Things to avoid after a job interview

Don’t blow a successful interview with an inappropriate follow-up. Heed these cautionary examples before you seal the deal with a potential employer.

Things to avoid after a job interview

In the job search, there's nothing like performing well at the interview. And after researching the company, practicing your interview presentation and answering the interview questions with confidence, you want to follow up with something impressive. You want to thank the employer with a gesture that makes the company want to hire you—or at least bring you back for another round of interviews.

This is the point when some people come up with what they believe are clever ways to thank people for the interview. Sadly, these attempts at being memorable can leave the wrong impression with the interviewer.

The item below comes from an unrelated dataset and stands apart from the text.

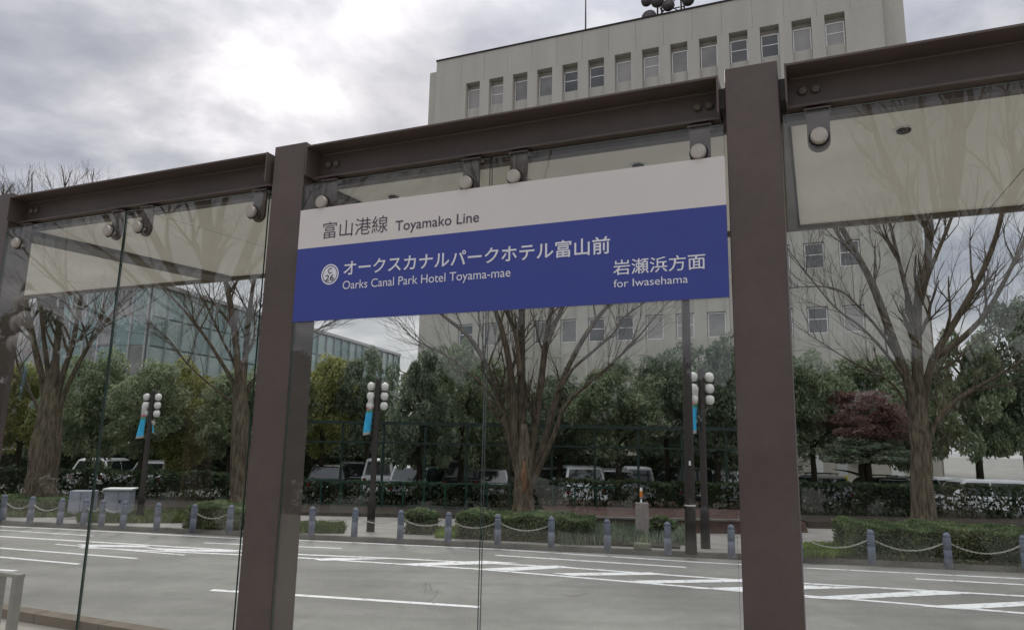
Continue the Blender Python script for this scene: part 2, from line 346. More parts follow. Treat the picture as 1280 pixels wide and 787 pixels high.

So be sure to avoid these three unconventional post-interview thank-you strategies in your job search: 

  • Don’t say it with plants or flowers: A candidate for a communications position thought sending a plant would be a nice way to say thank you after her interview. What it really said was that she did not know that doing so was unnecessary and inappropriate. It is never proper to send a gift after an interview. The interviewer is doing his job by interviewing you, and sending a gift of any kind can be interpreted as a bribe to move your candidacy forward. Rather than helping your cause, this move could hurt your chances of getting the job.
  • Don’t friend the interviewer on Facebook: Trying to connect with an interviewer on Facebook crosses a boundary that should not be broached. It tells the interviewer you don’t know how to draw the line between employer and employee, and you would likely have difficulty with that distinction if you were hired for the job.
  • Don't follow up with a call the day after the interview: If you follow up by phone too soon after the interview, the interviewer will interpret the action as too aggressive. A follow-up call the next day will signal that you lack good judgment and that you would probably act inappropriately on the job. At this point, the ball is in the prospective employer's court. Any follow-up by phone on your part should reflect what you and the interviewer discussed.

What should you do? Send an interview follow-up letter

The best advice is to follow up with a short thank-you letter after the interview, thanking the interviewer for his time and reiterating your interest in and qualifications for the job. The more succinct, the better. An articulate post-interview follow-up letter or email can only strengthen your candidacy.